In this benighted moment, as the climate warms and democracy wanes, it would be understandable if Jones retreated further into the shadows in search of wisdom.  And yet in his latest paintings we find instead that “morning has broken like the first morning,” in the words of the hymn popularized by Cat Stevens.  Rays of Edenic sunshine stream through Jones’ canvases, sending wakeful eyeballs scuttling and alighting on balding pates with fresh inspiration.

A mystical energy pulses through these canvases, as if their unique images have been waiting to burst into reality.  They have a hard-won immediacy, a rudimentary style born of deep study that reminds me of Philip Guston, whose own highly personal iconography erupted in scores of small, seemingly crude paintings.  When an early critic took special aim at one of Guston’s works, calling the artist a “stumblebum,” Guston reacted with genuine surprise, reflecting “I thought I had put in everything I knew about painting.” 

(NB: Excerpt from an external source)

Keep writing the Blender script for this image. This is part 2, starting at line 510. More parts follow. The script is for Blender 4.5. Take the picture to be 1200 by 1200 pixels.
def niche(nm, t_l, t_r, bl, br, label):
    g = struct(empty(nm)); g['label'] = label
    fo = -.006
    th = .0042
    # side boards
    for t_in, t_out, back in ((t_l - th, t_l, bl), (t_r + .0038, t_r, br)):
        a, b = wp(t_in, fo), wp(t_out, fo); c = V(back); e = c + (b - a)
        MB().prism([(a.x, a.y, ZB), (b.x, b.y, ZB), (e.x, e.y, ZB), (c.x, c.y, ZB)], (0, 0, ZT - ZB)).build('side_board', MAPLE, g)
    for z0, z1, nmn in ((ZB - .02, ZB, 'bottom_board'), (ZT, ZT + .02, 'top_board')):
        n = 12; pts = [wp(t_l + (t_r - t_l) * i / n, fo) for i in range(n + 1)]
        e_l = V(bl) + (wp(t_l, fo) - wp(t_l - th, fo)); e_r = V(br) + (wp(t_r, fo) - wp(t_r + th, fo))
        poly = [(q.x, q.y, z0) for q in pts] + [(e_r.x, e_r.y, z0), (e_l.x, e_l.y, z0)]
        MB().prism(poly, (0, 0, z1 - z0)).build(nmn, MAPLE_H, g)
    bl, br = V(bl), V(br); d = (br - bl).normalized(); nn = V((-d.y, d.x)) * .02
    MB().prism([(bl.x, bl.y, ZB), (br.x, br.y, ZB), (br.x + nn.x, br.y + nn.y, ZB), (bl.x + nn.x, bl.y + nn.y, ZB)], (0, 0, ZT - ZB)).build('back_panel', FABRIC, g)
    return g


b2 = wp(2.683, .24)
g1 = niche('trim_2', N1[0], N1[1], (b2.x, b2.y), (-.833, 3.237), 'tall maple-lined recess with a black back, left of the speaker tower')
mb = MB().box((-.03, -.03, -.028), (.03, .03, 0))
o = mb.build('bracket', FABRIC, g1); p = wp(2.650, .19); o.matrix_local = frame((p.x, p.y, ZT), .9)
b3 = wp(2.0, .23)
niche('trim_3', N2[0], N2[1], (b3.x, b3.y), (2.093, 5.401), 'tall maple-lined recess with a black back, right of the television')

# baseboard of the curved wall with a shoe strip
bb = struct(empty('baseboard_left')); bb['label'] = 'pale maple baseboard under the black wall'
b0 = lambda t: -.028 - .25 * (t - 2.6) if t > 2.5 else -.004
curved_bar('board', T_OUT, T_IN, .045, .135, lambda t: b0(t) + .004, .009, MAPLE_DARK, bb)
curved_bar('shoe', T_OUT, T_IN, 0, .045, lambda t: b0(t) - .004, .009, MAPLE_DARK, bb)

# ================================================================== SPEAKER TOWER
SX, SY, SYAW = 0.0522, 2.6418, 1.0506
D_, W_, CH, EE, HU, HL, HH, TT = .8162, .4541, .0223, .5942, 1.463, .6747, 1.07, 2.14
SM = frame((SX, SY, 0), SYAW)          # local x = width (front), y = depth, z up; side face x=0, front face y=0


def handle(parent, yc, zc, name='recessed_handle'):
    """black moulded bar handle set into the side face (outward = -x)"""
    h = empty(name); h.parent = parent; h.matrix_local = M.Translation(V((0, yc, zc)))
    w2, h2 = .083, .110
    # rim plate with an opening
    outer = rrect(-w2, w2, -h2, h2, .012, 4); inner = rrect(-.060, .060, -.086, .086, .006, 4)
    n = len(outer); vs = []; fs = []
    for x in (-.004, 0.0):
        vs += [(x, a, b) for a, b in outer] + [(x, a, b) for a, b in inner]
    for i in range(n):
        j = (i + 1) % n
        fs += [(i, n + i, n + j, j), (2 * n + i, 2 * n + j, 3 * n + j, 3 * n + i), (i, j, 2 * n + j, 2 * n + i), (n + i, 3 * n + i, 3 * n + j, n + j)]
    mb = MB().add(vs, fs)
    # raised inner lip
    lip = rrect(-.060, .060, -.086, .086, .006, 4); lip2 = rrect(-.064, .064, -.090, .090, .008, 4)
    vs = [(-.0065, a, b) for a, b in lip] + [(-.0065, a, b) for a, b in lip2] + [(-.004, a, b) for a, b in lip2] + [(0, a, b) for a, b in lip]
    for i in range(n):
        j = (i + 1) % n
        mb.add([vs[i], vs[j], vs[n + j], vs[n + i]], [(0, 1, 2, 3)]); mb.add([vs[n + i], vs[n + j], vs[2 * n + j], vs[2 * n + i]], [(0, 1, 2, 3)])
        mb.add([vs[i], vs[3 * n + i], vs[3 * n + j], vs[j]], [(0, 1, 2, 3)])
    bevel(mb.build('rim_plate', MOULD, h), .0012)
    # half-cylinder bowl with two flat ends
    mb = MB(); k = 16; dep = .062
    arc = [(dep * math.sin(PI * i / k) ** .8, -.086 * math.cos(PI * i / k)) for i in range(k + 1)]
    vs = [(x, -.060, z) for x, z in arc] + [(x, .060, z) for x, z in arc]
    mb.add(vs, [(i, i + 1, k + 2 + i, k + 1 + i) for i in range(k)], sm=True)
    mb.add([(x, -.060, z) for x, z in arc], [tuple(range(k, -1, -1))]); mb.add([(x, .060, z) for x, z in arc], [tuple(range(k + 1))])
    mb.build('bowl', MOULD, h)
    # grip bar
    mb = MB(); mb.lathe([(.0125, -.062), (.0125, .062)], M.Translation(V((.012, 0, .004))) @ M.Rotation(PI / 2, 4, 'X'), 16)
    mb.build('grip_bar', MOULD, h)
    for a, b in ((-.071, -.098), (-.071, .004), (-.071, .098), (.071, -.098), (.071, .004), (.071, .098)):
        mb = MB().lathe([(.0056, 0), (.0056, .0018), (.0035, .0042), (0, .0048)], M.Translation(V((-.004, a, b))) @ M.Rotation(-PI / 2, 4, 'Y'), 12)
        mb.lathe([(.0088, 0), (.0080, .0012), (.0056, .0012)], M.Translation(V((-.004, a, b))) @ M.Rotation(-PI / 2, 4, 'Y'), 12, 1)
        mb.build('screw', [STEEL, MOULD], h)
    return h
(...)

Jones has similarly poured his full knowledge of painting—including Guston’s—into these works, which mark the dawning of a new period in his life and work.  They are created in the aftermath of his mother’s death, and a formative period from the birth of his first child Arah (A) to his second, Zelde (Z).  The new alphabet embodied in these works tellingly numbers eighteen, the numerical value of the word chai, or life, in Hebrew.

The Parsonage is proud to exhibit these works in the historic lands of the Wabanaki, the People of the Dawnland.